— START —
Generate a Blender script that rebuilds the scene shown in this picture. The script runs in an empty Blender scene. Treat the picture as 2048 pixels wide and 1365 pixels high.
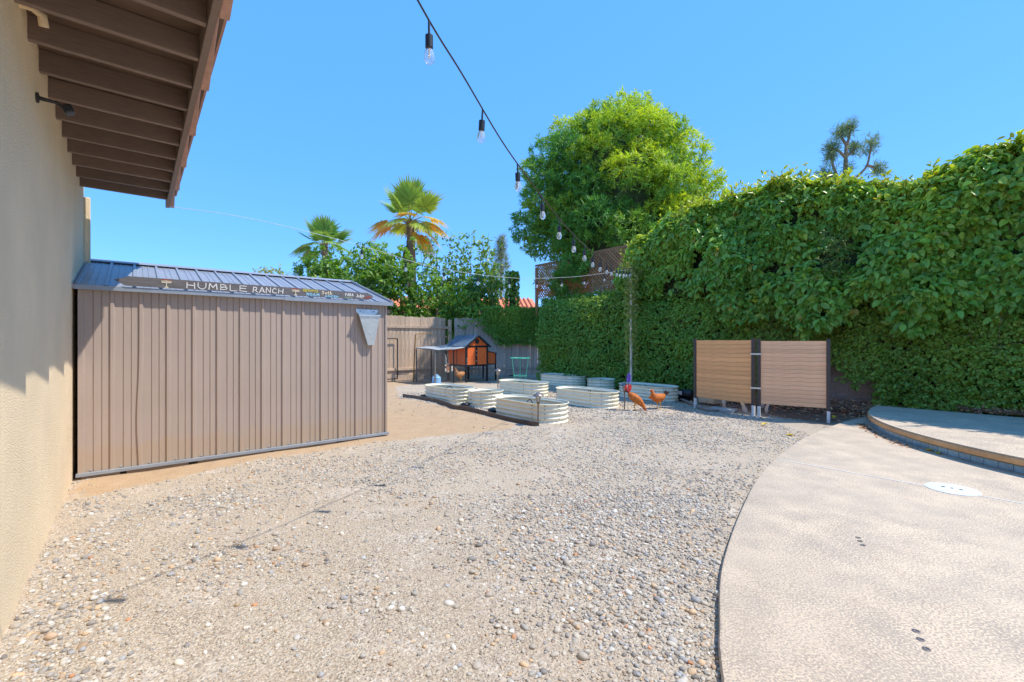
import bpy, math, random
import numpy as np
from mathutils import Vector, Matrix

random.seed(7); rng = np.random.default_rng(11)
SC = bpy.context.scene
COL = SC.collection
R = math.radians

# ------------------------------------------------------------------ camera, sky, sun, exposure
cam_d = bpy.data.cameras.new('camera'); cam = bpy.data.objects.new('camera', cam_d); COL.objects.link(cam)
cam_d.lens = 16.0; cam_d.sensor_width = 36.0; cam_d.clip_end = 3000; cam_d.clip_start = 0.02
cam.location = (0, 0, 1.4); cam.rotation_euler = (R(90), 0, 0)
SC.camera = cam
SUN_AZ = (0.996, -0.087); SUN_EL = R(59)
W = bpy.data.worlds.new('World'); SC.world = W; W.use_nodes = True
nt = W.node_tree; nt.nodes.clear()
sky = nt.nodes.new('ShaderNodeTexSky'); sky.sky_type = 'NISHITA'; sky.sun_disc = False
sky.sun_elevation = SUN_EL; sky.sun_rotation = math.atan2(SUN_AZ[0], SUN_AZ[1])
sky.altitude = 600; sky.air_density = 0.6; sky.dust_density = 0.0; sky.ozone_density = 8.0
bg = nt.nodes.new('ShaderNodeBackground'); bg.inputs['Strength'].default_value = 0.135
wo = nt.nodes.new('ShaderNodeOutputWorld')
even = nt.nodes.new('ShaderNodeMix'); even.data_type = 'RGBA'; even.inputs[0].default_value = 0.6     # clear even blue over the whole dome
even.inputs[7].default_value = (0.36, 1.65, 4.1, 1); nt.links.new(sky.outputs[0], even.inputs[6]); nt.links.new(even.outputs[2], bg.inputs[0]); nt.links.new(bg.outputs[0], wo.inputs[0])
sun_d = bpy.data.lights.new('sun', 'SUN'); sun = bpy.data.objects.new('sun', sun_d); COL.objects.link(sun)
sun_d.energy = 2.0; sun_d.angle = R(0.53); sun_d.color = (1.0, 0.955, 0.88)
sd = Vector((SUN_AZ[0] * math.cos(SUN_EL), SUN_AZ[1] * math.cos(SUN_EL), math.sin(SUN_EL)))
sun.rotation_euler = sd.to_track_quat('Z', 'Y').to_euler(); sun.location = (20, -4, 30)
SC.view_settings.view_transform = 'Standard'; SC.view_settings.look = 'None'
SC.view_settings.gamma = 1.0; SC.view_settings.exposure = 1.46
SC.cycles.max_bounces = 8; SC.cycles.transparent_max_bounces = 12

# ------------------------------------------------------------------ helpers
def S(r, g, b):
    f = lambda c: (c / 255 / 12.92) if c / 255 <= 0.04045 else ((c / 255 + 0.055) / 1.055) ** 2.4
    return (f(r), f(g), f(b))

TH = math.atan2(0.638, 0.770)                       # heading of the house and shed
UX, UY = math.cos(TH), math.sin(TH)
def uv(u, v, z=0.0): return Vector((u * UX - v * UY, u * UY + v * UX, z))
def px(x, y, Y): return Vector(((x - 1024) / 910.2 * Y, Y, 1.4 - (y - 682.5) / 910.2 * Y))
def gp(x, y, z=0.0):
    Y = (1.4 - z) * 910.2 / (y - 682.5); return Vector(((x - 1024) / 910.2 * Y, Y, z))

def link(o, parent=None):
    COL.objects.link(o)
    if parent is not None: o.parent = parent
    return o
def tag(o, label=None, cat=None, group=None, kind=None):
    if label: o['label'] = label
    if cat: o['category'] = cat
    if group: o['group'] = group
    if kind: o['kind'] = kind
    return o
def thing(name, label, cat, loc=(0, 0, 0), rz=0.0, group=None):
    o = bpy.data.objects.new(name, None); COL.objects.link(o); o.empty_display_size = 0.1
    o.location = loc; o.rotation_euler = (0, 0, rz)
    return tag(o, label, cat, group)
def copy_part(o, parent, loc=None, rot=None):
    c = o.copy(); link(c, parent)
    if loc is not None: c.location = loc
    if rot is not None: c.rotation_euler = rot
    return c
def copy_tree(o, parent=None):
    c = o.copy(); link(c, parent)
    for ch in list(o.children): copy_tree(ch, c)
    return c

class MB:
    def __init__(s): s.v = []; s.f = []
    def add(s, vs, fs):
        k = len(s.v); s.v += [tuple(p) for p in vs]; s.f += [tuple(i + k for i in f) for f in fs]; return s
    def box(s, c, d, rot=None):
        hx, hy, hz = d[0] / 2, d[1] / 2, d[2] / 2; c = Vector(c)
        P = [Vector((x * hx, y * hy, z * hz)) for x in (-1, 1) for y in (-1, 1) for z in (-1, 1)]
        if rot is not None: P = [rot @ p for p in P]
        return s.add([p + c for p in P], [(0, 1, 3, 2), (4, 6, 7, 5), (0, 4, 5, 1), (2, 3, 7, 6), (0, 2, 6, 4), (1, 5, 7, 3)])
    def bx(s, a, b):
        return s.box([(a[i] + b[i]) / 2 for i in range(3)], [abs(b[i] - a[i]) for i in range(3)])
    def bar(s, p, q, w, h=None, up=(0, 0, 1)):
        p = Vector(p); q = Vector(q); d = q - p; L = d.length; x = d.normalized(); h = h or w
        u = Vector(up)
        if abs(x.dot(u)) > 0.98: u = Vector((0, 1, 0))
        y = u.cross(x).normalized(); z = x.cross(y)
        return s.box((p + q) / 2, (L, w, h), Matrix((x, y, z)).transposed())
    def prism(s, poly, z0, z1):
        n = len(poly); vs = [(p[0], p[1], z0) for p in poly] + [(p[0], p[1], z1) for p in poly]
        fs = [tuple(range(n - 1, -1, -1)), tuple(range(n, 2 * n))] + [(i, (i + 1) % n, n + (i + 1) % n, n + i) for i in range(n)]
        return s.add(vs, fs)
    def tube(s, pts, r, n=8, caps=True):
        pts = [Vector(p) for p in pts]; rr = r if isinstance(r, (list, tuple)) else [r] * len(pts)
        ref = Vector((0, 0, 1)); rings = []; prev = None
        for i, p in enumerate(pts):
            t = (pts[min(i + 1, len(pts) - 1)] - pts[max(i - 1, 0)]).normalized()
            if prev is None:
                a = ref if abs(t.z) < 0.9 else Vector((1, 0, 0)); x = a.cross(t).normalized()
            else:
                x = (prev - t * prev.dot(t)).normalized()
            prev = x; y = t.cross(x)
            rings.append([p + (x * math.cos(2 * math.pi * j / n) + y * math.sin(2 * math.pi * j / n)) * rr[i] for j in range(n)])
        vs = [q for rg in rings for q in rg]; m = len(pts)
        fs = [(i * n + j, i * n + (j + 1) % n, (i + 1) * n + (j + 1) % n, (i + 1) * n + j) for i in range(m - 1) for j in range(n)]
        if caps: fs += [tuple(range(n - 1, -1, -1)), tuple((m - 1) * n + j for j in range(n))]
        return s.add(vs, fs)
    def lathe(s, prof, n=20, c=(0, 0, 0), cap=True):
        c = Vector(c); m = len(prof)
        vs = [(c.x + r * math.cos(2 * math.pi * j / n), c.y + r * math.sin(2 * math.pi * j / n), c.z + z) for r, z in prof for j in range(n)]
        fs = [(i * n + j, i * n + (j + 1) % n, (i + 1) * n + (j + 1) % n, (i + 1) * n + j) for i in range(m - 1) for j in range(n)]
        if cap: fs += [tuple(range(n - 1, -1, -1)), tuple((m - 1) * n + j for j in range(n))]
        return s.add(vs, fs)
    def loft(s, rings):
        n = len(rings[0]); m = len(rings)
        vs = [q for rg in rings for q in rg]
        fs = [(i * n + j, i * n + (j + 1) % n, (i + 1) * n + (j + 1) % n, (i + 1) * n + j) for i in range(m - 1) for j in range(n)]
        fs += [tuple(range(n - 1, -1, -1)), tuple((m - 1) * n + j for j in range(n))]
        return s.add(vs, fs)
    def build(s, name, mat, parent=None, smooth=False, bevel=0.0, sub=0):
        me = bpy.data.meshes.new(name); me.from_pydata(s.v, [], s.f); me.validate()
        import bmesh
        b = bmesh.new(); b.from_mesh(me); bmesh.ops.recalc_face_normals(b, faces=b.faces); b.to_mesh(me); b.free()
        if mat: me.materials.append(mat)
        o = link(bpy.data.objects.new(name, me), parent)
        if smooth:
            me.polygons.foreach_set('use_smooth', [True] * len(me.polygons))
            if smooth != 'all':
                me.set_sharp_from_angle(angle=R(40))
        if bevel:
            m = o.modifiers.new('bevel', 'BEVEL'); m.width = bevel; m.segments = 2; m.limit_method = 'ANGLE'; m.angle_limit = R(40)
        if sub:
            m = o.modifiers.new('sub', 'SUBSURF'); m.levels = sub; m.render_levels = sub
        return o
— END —
» GIVEN EXERCISE: From the first line of the material down to the line containing "R = math.radians", inclusive, return each line exactly, skipping any picture.

» FINISHED ANSWER:
Generate a Blender script that rebuilds the scene shown in this picture. The script runs in an empty Blender scene. Treat the picture as 2048 pixels wide and 1365 pixels high.
import bpy, math, random
import numpy as np
from mathutils import Vector, Matrix

random.seed(7); rng = np.random.default_rng(11)
SC = bpy.context.scene
COL = SC.collection
R = math.radians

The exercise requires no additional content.